Distracted Driving Awareness: Empowering Homeschooled Teens and Their Parents

As a homeschooling parent, you must teach your kids about the subjects in their books as well as street smarts and how to make it once they go out on their own. When they reach the age when they want to get behind the wheel, one of the most essential lessons to teach is to focus on the road and never drive while distracted. You can do this by leading by example and showing them how to properly behave when behind the wheel. Here are some facts and lessons that can help you along the way.

Teach Kids Statistics and Laws

When it comes time to teach driver’s education, you must start by researching the road rules and distracted driving. Begin with the definition of distracted driving — you are committing it any time your full attention is not on the road, or you fail to properly control the automobile. Your kids must do everything possible to avoid looking away from the road because even a few seconds could be fatal.

Distracted driving can take several forms. One of the most common is when drivers look away from the road to text or change the radio. It can also be when your teen takes their hands off the wheel to reach for something elsewhere in the car and loses control. There can also be cases when several other people in the vehicle are loud or active so that your teen doesn’t have all of their concentration on the road.

You must focus on the value of distracted driving awareness, especially since statistics show that your kid could be in danger if they’re not careful. Data shows that teens aged 15-19 are more likely to be distracted than drivers 20 years or older, so you must be vigilant.

As parents, you must also be aware of the laws surrounding distracted driving and impart this knowledge to your kids. Otherwise, they’ll not only put themselves in danger but could encounter legal trouble and potentially lose their licenses. Texting and driving is banned in 48 states, and cell phone use while driving, in general, is banned in 37 states for all people who’ve only driven for a year or less, even if the phone is in hands-free mode. Review the laws in your particular state so you can educate your child. Even if a law isn’t technically on the books, you should still make it a household rule that they don’t drive distracted.

Educate On How to Avoid Distracted Driving

It will become harder and harder for people to avoid distracted driving, especially when tech continues to become so common in our lives, but there are always things you and your kids can do to ensure your concentration on the road.

Start with lessons about texting while driving. No matter how good the kids think they are at texting, it still takes concentration. In the time it takes to type out a few letters, your young driver could get into a crash and hurt themselves or their passenger or cause damage to the vehicle. Teach your kids to avoid texting on the road by having them tell the person they’re visiting that they’re leaving and then not to text again until they arrive. If your teen is so obsessed with texting that you don’t think they’ll stop, you can also install text-blocking cell phone apps like DriveMode that disable texting functions when the car is in motion.

Many teens fall into that trap of piling several friends into the vehicle at once, which can be extremely distracting, especially when music is playing and everyone is talking simultaneously. You can eliminate the possibility of this type of distracted driving by making a rule for how many people they can have in the car when they’re behind the wheel.
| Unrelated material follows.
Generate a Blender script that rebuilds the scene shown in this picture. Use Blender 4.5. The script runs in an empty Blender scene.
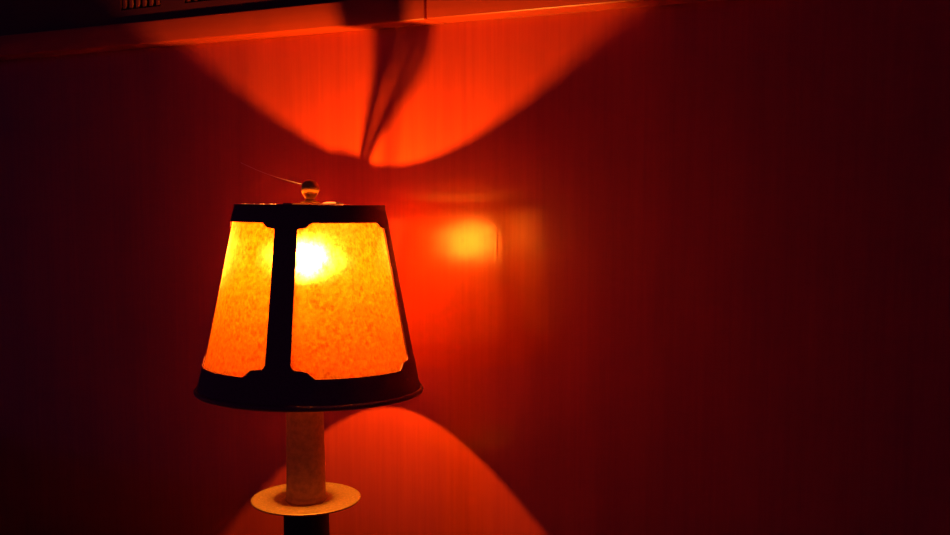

Distracted driving can also occur when your teen takes their eyes and hands off the wheel to do a seemingly simple task like changing the radio station or clicking a button on the GPS. Teach your kids to avoid distractions like these by instructing them to choose a radio station they like and stick to it and to plot their journey on the GPS before they leave. If they need to do something like that in the car, teach them to pull over, stop the vehicle, and avoid danger.

Give Them Tools for Success

There are various other ways to teach your teens to be responsible behind the wheel, including with many physical tools.

Once your youngster starts driving, you can give them special gifts to keep them safe. Instead of buying fuzzy dice to hang from the rearview mirror, buy them a dashcam they can mount on the dashboard to record the road ahead. With it, they can watch the footage later to see how they’re performing behind the wheel. Dashcams can also be useful in the case of an accident, and they can use the footage for the insurance company.

Even if your teens are paying attention to the road ahead, there’s always the chance to run over debris or get a flat tire. Prepare for these potential scenarios by gifting them with roadside assistance apps that instantly request emergency assistance and GPS apps that announce their location so emergency services can easily find them.

Since homeschooled teens will likely be in the car with you more often during the day, the other invaluable tool you can provide them to avoid distracted driving is to lead by example. When taking them on errands or to their extracurricular activities, follow your rules regarding distracted driving. Don’t talk on the phone or take your eyes off the road; if you need to make a call, show them how you stop and park the vehicle before doing so.

As the parent of a homeschooled teen, you must teach them the right behaviors both at home and on the road, and a big part of that is teaching the dangers of distracted driving. Show them how to be responsible behind the wheel, and they’ll enjoy their independence much more.